>> begin Information provided

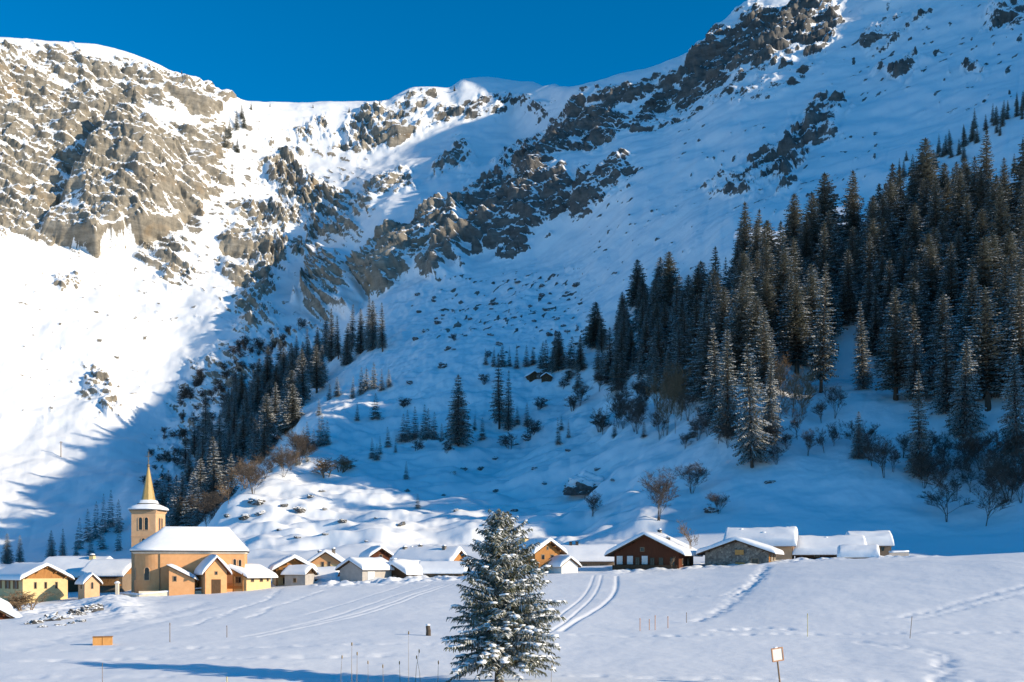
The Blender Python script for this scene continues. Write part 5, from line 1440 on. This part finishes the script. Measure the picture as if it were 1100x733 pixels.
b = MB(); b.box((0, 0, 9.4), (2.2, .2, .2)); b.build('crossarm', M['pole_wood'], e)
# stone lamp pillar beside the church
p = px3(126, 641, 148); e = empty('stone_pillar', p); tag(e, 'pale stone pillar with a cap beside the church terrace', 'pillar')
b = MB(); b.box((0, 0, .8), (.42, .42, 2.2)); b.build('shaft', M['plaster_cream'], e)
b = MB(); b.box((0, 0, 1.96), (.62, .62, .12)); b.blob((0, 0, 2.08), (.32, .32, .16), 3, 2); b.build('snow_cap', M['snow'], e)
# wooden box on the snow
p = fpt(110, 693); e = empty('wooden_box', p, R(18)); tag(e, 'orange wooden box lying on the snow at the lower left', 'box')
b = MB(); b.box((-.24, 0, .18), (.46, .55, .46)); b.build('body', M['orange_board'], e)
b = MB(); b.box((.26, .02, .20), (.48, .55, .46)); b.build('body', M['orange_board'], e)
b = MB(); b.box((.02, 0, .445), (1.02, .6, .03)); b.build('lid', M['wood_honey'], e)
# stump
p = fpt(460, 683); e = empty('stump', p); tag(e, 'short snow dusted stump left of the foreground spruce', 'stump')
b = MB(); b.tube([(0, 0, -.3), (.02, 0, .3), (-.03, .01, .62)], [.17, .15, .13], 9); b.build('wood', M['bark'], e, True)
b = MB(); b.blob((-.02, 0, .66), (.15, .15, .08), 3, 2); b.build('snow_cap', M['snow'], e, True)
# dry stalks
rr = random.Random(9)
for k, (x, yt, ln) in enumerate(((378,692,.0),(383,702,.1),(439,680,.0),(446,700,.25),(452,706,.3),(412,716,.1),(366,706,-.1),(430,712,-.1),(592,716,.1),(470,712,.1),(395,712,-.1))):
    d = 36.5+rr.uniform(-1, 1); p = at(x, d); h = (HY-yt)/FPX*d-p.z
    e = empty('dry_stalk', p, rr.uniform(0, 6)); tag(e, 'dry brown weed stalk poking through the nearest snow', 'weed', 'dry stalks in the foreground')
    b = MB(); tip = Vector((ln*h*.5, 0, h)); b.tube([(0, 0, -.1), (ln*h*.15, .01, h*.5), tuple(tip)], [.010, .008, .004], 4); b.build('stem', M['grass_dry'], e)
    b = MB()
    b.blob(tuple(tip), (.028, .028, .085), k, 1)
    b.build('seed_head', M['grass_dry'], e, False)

>> end Information provided

Set down the material exactly, every line of it, except for the pictures.

The Blender Python script for this scene continues. Write part 5, from line 1440 on. This part finishes the script. Measure the picture as if it were 1100x733 pixels.
b = MB(); b.box((0, 0, 9.4), (2.2, .2, .2)); b.build('crossarm', M['pole_wood'], e)
# stone lamp pillar beside the church
p = px3(126, 641, 148); e = empty('stone_pillar', p); tag(e, 'pale stone pillar with a cap beside the church terrace', 'pillar')
b = MB(); b.box((0, 0, .8), (.42, .42, 2.2)); b.build('shaft', M['plaster_cream'], e)
b = MB(); b.box((0, 0, 1.96), (.62, .62, .12)); b.blob((0, 0, 2.08), (.32, .32, .16), 3, 2); b.build('snow_cap', M['snow'], e)
# wooden box on the snow
p = fpt(110, 693); e = empty('wooden_box', p, R(18)); tag(e, 'orange wooden box lying on the snow at the lower left', 'box')
b = MB(); b.box((-.24, 0, .18), (.46, .55, .46)); b.build('body', M['orange_board'], e)
b = MB(); b.box((.26, .02, .20), (.48, .55, .46)); b.build('body', M['orange_board'], e)
b = MB(); b.box((.02, 0, .445), (1.02, .6, .03)); b.build('lid', M['wood_honey'], e)
# stump
p = fpt(460, 683); e = empty('stump', p); tag(e, 'short snow dusted stump left of the foreground spruce', 'stump')
b = MB(); b.tube([(0, 0, -.3), (.02, 0, .3), (-.03, .01, .62)], [.17, .15, .13], 9); b.build('wood', M['bark'], e, True)
b = MB(); b.blob((-.02, 0, .66), (.15, .15, .08), 3, 2); b.build('snow_cap', M['snow'], e, True)
# dry stalks
rr = random.Random(9)
for k, (x, yt, ln) in enumerate(((378,692,.0),(383,702,.1),(439,680,.0),(446,700,.25),(452,706,.3),(412,716,.1),(366,706,-.1),(430,712,-.1),(592,716,.1),(470,712,.1),(395,712,-.1))):
    d = 36.5+rr.uniform(-1, 1); p = at(x, d); h = (HY-yt)/FPX*d-p.z
    e = empty('dry_stalk', p, rr.uniform(0, 6)); tag(e, 'dry brown weed stalk poking through the nearest snow', 'weed', 'dry stalks in the foreground')
    b = MB(); tip = Vector((ln*h*.5, 0, h)); b.tube([(0, 0, -.1), (ln*h*.15, .01, h*.5), tuple(tip)], [.010, .008, .004], 4); b.build('stem', M['grass_dry'], e)
    b = MB()
    b.blob(tuple(tip), (.028, .028, .085), k, 1)
    b.build('seed_head', M['grass_dry'], e, False)